Collective defined contribution schemes launch in Great Britain

Providers in Great Britain are now able to apply to launch collective defined contribution schemes, a development hailed by pensions minister Guy Opperman for its potential to “transform the UK pensions landscape”.

Under CDC schemes, employers and employees pay a fixed rate of contributions, collected in a manner similar to defined contribution schemes. Benefits are paid with a target in mind, similar to defined benefit schemes, but with the prospect of variable increases — and the possibility of decreases.

The aim is to provide a pension with a cost certainty, with no likelihood of deficits emerging as they can in DB arrangements, while providing for a higher average pension in retirement than is typically available from DC.
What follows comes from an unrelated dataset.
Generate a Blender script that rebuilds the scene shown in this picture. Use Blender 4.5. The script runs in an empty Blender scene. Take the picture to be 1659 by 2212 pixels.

CDC schemes operate as a collective investment fund, thus mitigating volatility and stabilising member pension levels, while freeing members of the need to make complex individual investment decisions and removing the risk that they might run out of money in retirement.
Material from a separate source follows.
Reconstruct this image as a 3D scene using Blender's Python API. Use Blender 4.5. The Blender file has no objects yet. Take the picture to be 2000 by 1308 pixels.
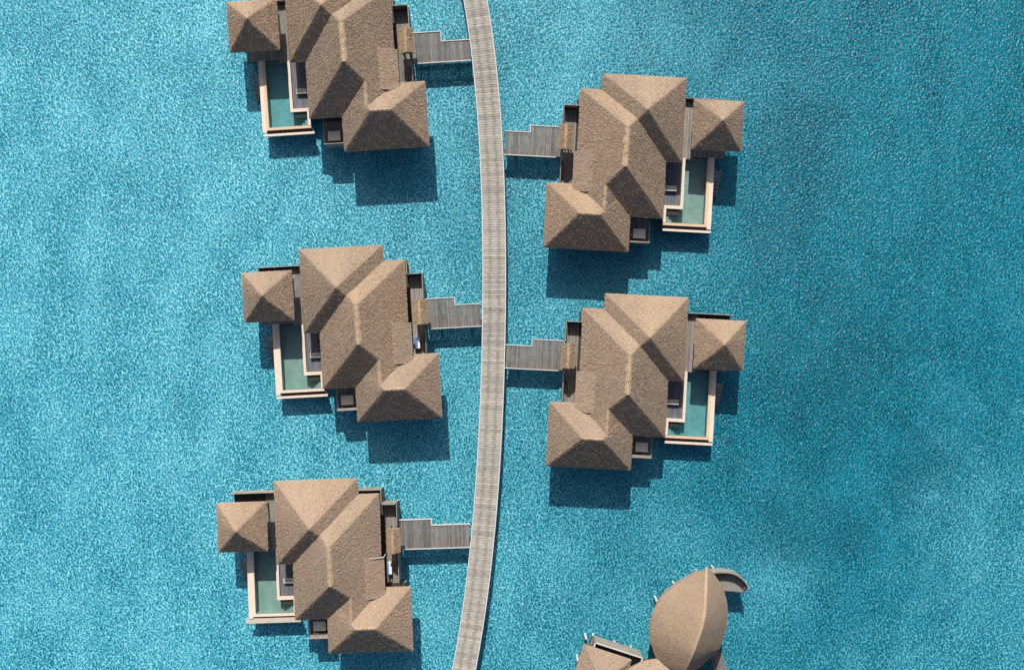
import bpy, math, random
import numpy as np
from mathutils import Vector, Matrix, Quaternion

random.seed(7)
scene = bpy.context.scene
COL = scene.collection
R = math.radians

# ------------------------------------------------------------------ camera
CAM_Z = 88.0
cam_d = bpy.data.cameras.new("camera")
cam = bpy.data.objects.new("camera", cam_d)
COL.objects.link(cam)
cam_d.sensor_width = 36.0
cam_d.sensor_fit = 'HORIZONTAL'
cam_d.lens = 36.0 * 1850.0 / 2000.0
cam_d.clip_start = 1.0
cam_d.clip_end = 6000.0
cam.location = (0, 0, CAM_Z)
cam.rotation_euler = (R(-1.0), 0, 0)
scene.camera = cam

# ------------------------------------------------------------------ sky, sun, exposure
SUN_EL = R(42.8)
SUN_AZ = math.atan2(-0.40, 4.23)          # measured from +Y towards +X
world = bpy.data.worlds.new("World")
scene.world = world
world.use_nodes = True
wn = world.node_tree.nodes
bg = wn.get("Background") or wn.new("ShaderNodeBackground")
sky = wn.new("ShaderNodeTexSky")
sky.sky_type = 'NISHITA'
sky.sun_disc = False
sky.sun_elevation = SUN_EL
sky.sun_rotation = SUN_AZ
sky.altitude = 0
sky.air_density = 0.8
sky.dust_density = 3.0
sky.ozone_density = 0.6
world.node_tree.links.new(sky.outputs[0], bg.inputs[0])
bg.inputs[1].default_value = 0.10

sun_d = bpy.data.lights.new("sun", 'SUN')
sun_d.energy = 5.0
sun_d.angle = R(0.5)
sun_d.color = (1.0, 0.95, 0.88)
sun = bpy.data.objects.new("sun", sun_d)
COL.objects.link(sun)
sd = Vector((math.sin(SUN_AZ) * math.cos(SUN_EL), math.cos(SUN_AZ) * math.cos(SUN_EL), math.sin(SUN_EL)))
sun.rotation_mode = 'QUATERNION'
sun.rotation_quaternion = (-sd).to_track_quat('-Z', 'Y')
sun.location = sd * 60

cy = scene.cycles
cy.max_bounces = 5
cy.diffuse_bounces = 2
cy.glossy_bounces = 2
cy.transmission_bounces = 2
cy.transparent_max_bounces = 6
cy.caustics_reflective = False
cy.caustics_refractive = False

vs = scene.view_settings
vs.view_transform = 'Standard'
vs.look = 'None'
vs.exposure = 0.0
vs.gamma = 1.0
vs.use_curve_mapping = False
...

The Pensions Regulator launched a consultation into the code governing single-employer CDC arrangements in January, and the existing regime is limited to that type of arrangement.

The Department for Work and Pensions has, however, confirmed that work has begun on expanding CDC to cover multi-employer arrangements, with TPR’s single-employer code potentially serving as the basis for future regulations expanding the scope of CDC.